The majority of the original stone had already been removed and the final touches were just being done using a very impressive looking chisel (it had teeth!).  Apparently, this makes it easier to get larger pieces of stone off in one go and allows more control as the base is wider, than the traditional flat chisel. So there you go. 

Using a cement mortar, which looked a lot better than the stuff they used originally - check out the size of the pebbles: 

a mixture of new and old limestone blocks are being re-inserted and also stapled to the existing facade. 

The one of the left is new, the other two are original. You can see the indents at the end where the original cement mixture has been chipped away.

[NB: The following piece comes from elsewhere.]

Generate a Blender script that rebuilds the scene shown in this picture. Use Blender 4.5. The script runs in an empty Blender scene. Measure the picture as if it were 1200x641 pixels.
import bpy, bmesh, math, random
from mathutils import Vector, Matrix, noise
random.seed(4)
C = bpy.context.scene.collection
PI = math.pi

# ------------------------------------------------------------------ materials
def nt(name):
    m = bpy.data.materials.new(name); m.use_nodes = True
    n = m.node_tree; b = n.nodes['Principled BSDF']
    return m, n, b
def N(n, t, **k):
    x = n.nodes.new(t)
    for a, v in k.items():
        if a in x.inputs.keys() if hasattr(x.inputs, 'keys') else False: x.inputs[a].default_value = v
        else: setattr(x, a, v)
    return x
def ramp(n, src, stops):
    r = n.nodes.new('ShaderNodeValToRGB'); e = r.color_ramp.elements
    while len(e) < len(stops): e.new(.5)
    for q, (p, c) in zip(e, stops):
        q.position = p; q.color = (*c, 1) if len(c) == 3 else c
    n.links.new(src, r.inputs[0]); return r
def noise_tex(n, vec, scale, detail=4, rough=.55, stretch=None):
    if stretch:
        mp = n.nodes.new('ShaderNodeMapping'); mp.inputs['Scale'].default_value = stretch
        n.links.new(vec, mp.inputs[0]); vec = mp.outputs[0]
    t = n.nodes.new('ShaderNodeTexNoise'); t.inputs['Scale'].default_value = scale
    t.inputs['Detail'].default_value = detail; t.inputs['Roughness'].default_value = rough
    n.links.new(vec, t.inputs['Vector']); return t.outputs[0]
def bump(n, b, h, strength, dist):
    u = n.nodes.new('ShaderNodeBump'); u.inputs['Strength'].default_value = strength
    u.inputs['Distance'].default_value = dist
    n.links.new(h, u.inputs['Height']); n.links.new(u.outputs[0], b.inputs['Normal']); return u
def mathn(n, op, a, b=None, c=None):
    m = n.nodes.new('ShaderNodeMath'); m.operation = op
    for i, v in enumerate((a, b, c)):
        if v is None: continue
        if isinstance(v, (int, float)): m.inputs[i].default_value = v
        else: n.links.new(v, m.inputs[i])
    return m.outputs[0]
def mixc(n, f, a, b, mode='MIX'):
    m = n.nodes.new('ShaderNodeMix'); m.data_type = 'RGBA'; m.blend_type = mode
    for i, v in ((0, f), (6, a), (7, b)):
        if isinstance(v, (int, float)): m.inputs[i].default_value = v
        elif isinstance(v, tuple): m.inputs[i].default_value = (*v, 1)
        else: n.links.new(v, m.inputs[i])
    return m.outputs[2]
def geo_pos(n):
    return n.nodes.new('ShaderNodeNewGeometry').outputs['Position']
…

a staple! a little bit sturdier than your average paper ones

How thick part of the existing wall isn't - some of the stone was just used as a face, rather than providing any structural element. 

 View of the carved collonette, looking down, and the new cement mix. 

Random hole behind the organ, I am not sure what this is for and as there was a rather large excavation pit in the way I could not go and explore. 

 Use of brick as a form of saving on expenditure. This area was originally paneled with five forms of native timber and will be put back again when strengthening work has finished. 

Curving away from the College Hall, in my last post I mentioned that I was doing some stone work that will go up on the building. Well..... here they are in all their finished glory.  

Sat on top of the western gable on the Registry building, they will not be seen from the ground, but I know they are there... and they FIT! 


Thursday, 16 May 2013

Stonemason in training

Apologies for being away so long, things have been a little hectic! 

Work is moving along swiftly at the Arts Center.  Work on Boys High is about to begin and plans for the Chemistry building are under discussion, which is very exciting.

I was allowed back in the carving tent the other week, and I was given a new challenge - to create a corner string course. It is not going up on the building (but I am doing one that is, and I will keep you all posted on that little project), but I have to say after faffing around and staring at it for ages trying to figure out the logistics of how it was going to work, I pretty pleased with the end result. 

Check out this little beauty: 

It's not completely level, but still, isn't it gorgeous (if I do say so myself!).